### Data segment
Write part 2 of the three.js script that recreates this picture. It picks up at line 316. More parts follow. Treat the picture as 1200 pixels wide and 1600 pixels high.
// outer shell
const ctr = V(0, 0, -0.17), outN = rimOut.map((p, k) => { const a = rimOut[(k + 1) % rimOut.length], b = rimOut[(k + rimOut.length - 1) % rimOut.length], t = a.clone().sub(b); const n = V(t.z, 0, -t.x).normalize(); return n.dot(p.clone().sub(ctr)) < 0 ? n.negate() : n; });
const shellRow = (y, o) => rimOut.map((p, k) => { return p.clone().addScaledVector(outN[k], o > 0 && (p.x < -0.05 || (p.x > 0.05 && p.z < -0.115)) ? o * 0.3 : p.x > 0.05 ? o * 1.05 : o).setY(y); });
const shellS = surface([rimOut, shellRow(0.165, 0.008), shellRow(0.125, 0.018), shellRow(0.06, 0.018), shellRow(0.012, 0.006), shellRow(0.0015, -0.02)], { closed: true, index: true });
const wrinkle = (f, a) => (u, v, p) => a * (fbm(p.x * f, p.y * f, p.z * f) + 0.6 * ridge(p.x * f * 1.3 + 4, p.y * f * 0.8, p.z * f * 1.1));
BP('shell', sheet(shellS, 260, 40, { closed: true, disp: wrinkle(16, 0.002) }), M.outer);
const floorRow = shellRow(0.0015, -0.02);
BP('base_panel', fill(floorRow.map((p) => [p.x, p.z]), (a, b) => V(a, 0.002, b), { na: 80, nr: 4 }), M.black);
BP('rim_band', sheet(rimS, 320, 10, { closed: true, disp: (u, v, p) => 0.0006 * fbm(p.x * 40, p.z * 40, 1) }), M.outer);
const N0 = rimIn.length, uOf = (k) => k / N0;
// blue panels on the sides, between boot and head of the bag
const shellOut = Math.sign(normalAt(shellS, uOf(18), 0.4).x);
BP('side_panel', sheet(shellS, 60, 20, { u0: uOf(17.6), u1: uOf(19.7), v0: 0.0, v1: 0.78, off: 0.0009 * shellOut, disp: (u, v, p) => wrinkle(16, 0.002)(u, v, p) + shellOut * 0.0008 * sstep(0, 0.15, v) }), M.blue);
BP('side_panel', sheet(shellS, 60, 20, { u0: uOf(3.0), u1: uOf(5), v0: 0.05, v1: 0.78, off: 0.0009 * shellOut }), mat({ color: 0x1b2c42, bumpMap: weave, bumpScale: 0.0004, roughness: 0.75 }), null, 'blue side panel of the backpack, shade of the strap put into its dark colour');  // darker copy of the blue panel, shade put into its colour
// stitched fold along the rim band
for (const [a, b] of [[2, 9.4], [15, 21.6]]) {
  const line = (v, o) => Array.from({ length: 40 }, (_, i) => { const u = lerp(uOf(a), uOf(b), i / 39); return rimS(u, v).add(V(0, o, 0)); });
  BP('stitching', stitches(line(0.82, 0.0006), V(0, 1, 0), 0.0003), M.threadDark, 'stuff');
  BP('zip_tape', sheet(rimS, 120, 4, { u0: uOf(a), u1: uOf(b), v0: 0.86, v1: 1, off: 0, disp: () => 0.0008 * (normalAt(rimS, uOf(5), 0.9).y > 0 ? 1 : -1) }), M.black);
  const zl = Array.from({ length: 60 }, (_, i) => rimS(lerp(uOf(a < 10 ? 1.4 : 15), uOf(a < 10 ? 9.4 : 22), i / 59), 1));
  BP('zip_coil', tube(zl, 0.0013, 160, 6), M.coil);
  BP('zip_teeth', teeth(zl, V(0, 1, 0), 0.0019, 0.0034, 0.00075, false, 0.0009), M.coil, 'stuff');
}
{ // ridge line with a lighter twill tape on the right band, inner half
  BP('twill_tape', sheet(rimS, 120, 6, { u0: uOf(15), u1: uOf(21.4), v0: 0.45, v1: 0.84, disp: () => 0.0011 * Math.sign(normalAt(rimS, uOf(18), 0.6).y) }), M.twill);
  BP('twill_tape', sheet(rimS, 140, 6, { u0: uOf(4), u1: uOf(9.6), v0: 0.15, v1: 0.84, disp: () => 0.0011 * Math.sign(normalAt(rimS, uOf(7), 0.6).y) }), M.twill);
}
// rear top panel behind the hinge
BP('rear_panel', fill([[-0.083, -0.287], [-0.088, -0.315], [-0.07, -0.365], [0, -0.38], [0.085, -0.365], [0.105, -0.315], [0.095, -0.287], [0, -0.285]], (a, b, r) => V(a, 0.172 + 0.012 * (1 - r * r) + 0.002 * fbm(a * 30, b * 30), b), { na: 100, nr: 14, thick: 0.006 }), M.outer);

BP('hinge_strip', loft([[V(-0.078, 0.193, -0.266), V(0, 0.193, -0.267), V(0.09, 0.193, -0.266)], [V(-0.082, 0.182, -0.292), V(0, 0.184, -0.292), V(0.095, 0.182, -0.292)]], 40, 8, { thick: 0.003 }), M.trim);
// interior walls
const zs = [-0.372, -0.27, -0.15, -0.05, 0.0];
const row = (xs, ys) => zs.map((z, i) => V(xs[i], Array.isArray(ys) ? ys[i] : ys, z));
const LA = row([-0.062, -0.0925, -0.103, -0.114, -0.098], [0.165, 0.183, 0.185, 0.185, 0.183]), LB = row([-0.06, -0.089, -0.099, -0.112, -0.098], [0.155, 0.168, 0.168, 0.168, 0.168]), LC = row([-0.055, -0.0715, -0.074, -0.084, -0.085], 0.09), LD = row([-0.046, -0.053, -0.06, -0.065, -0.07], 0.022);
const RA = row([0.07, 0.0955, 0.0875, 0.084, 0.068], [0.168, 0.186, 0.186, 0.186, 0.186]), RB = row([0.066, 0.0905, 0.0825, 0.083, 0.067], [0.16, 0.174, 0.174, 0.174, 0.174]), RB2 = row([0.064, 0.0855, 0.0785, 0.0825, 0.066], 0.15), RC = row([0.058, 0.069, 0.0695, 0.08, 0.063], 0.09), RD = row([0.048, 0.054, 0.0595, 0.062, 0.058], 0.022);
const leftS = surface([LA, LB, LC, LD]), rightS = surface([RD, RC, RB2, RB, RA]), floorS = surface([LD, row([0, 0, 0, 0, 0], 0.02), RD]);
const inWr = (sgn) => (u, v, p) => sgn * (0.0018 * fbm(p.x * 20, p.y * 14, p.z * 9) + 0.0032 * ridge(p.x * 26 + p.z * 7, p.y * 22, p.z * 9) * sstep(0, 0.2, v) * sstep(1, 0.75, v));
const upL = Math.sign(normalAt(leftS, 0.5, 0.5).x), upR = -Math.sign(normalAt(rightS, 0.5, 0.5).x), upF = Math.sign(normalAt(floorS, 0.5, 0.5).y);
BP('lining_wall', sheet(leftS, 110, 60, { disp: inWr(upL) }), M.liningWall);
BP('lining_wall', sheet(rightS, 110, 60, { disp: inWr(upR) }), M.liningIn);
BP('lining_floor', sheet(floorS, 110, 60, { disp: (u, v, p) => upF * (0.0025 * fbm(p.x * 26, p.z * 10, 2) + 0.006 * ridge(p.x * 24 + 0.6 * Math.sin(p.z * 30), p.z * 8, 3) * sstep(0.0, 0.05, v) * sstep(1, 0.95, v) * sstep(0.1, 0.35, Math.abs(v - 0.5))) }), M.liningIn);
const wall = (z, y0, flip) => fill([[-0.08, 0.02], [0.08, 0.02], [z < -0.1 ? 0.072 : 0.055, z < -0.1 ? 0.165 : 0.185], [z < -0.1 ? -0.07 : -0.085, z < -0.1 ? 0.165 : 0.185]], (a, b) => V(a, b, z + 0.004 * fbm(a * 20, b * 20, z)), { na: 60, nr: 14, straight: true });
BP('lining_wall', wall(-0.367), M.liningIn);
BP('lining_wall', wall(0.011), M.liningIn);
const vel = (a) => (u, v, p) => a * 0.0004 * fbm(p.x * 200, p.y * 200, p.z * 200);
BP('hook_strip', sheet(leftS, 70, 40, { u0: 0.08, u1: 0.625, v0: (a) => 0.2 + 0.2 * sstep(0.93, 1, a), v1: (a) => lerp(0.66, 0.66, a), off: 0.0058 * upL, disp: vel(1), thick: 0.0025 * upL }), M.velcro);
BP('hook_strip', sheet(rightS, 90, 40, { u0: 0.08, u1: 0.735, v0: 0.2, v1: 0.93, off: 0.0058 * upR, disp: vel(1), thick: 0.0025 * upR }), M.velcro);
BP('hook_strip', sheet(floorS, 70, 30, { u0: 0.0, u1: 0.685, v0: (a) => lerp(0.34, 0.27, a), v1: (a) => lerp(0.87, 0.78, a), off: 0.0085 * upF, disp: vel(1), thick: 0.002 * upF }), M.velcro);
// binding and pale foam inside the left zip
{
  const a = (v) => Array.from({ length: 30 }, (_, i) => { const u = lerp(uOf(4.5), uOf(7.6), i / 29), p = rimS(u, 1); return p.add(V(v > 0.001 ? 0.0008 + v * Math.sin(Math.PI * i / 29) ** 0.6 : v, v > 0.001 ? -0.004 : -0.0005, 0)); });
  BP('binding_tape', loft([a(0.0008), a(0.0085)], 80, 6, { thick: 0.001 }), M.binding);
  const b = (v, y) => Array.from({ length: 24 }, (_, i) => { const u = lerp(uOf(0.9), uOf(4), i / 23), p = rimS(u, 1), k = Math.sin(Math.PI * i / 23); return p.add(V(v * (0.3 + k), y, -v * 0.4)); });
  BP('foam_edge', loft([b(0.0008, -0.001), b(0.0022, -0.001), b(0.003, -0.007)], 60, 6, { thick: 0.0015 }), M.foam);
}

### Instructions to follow
Print, unaltered, every line from the beginning of the material down to the line with "0.002)(u, v, p)".

### Answer in full
Write part 2 of the three.js script that recreates this picture. It picks up at line 316. More parts follow. Treat the picture as 1200 pixels wide and 1600 pixels high.
// outer shell
const ctr = V(0, 0, -0.17), outN = rimOut.map((p, k) => { const a = rimOut[(k + 1) % rimOut.length], b = rimOut[(k + rimOut.length - 1) % rimOut.length], t = a.clone().sub(b); const n = V(t.z, 0, -t.x).normalize(); return n.dot(p.clone().sub(ctr)) < 0 ? n.negate() : n; });
const shellRow = (y, o) => rimOut.map((p, k) => { return p.clone().addScaledVector(outN[k], o > 0 && (p.x < -0.05 || (p.x > 0.05 && p.z < -0.115)) ? o * 0.3 : p.x > 0.05 ? o * 1.05 : o).setY(y); });
const shellS = surface([rimOut, shellRow(0.165, 0.008), shellRow(0.125, 0.018), shellRow(0.06, 0.018), shellRow(0.012, 0.006), shellRow(0.0015, -0.02)], { closed: true, index: true });
const wrinkle = (f, a) => (u, v, p) => a * (fbm(p.x * f, p.y * f, p.z * f) + 0.6 * ridge(p.x * f * 1.3 + 4, p.y * f * 0.8, p.z * f * 1.1));
BP('shell', sheet(shellS, 260, 40, { closed: true, disp: wrinkle(16, 0.002) }), M.outer);
const floorRow = shellRow(0.0015, -0.02);
BP('base_panel', fill(floorRow.map((p) => [p.x, p.z]), (a, b) => V(a, 0.002, b), { na: 80, nr: 4 }), M.black);
BP('rim_band', sheet(rimS, 320, 10, { closed: true, disp: (u, v, p) => 0.0006 * fbm(p.x * 40, p.z * 40, 1) }), M.outer);
const N0 = rimIn.length, uOf = (k) => k / N0;
// blue panels on the sides, between boot and head of the bag
const shellOut = Math.sign(normalAt(shellS, uOf(18), 0.4).x);
BP('side_panel', sheet(shellS, 60, 20, { u0: uOf(17.6), u1: uOf(19.7), v0: 0.0, v1: 0.78, off: 0.0009 * shellOut, disp: (u, v, p) => wrinkle(16, 0.002)(u, v, p) + shellOut * 0.0008 * sstep(0, 0.15, v) }), M.blue);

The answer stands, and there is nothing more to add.